Uma colega de infortúnio foi morar com ela. Chamava-se Lúcia. Tornaram-se amigas. Lúcia morreu pouco depois. No atestado de óbito, a heroína fez constar que a falecida se chamava Maria da Glória, adotando para si o nome da amiga morta. "Morri pois para o mundo e para minha família. Meus pais choravam sua filha morta; mas já não se envergonhavam de sua filha prostituída." E todo dinheiro que ganhava, destinava-o à preparação de um dote para sua irmã, Ana, a qual passou a manter num colégio interno depois da morte dos pais.

Agora Paulo compreende ainda melhor as atitudes misteriosas e contraditórias que Lúcia tomava como cortesã. É que esse gênero de vida lhe parecia sórdido e abjeto. Ela suportava como a um martírio, uma autopunição, uma maneira de reparar o seu pecado. Conhecido se passado heróico, ele passa a sentir por Lúcia uma grande ternura e um amor sincero.

Seguem-se dias tranqüilos. Lúcia muda-se para uma casinha modesta e Ana mora com ela. "isto não pode durar muito! É impossível!" É o pressentimento da morte. Lúcia tenta convencer Paulo a se casar com Ana, que já o ama também. Seria uma maneira de perpetuar o amor de ambos, já que ela se julga indigna do puro amor conjugal. Paulo rejeita com veemência em nome do amor que não sente por Ana.

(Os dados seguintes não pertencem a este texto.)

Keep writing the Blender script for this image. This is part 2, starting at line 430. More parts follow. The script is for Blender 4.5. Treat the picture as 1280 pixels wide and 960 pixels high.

Lúcia aborta o filho que esperava de Paulo. Ela se recusa a tomar remédio para expelir o feto morto, dizendo "Sua mãe lhe servirá de túmulo". E já no leito de morte, recebe o juramento de Paulo prometendo-lhe cuidar de Ana como sua filha. E morre docemente nos braços de seu amado, indo amá-lo por toda a eternidade.